Maine Republican Olympia Snowe and Pennsylvania Democrat Peter Kostmayer, both predicted beforehand to be in trouble, appeared headed to defeat. Incumbents still struggling last night included Jim Jontz and Frank McCloskey of Indiana.

While the House bank scandal made a number of incumbents vulnerable, it failed to defeat Republican Rep. Bill Goodling of Pennsylvania, who bounced 430 checks. Texas Democratic Rep. Ronald Coleman survived despite 673 bounced checks. Among closely-watched races of House leaders, Minority Whip Newt Gingrich of Georgia was leading last night in a tight and hostile race against Democrat Tony Center.

Democratic Whip David Bonior of Michigan was caught in a close race against Republican Doug Carl.

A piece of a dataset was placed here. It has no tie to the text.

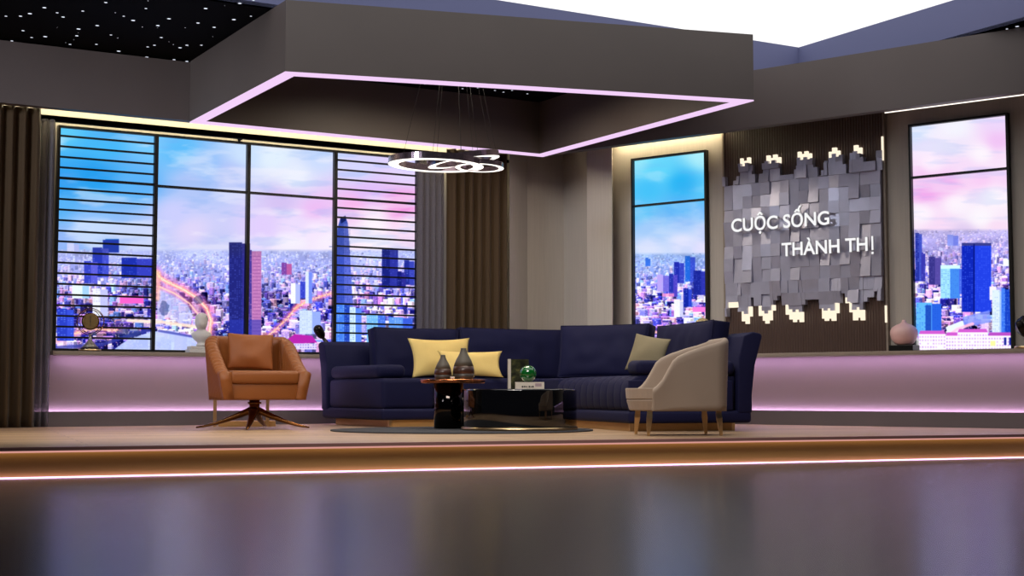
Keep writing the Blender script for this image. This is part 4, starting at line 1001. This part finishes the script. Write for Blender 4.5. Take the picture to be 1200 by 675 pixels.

New additions to the growing Black Caucus included Florida state Sen. Carrie Meek, who was elected from a heavily Democratic district in Miami, against token opposition. Eva Clayton, a county commissioner, won in eastern North Carolina.

Besides Mr. Hastings, who had been convicted of bribery by the Senate, another surprising black entrant to the House is former Black Panther Bobby Rush of Illinois.

State Sen. Robert Scott was elected in a newly drawn district in Virginia. And in South Carolina, in another district designed to elect a black lawmaker under the Voting Rights Act, state Human Affairs Commissioner Jim Clyburn was elected.

Anti-incumbent fervor

A huge shake-up in the House had been expected this year because of several factors:

* Widespread anti-incumbent feeling among voters that had already forced a sizable number into retirement.

* The House bank and post office scandals, symbolizing an institution that seemed to many to be at once incompetent, pampered and corrupt.

* The strong third-party candidacy of Ross Perot.

* Reapportionment resulting from the 1990 census, which both shuffled House seats from slow- to fast-growing states and ensured the election of at least 11 new black and six new Hispanic members.

So sweeping was the potential shift that Congressional Quarterly counted no fewer than 197 close races for the House, where job security had been legendary.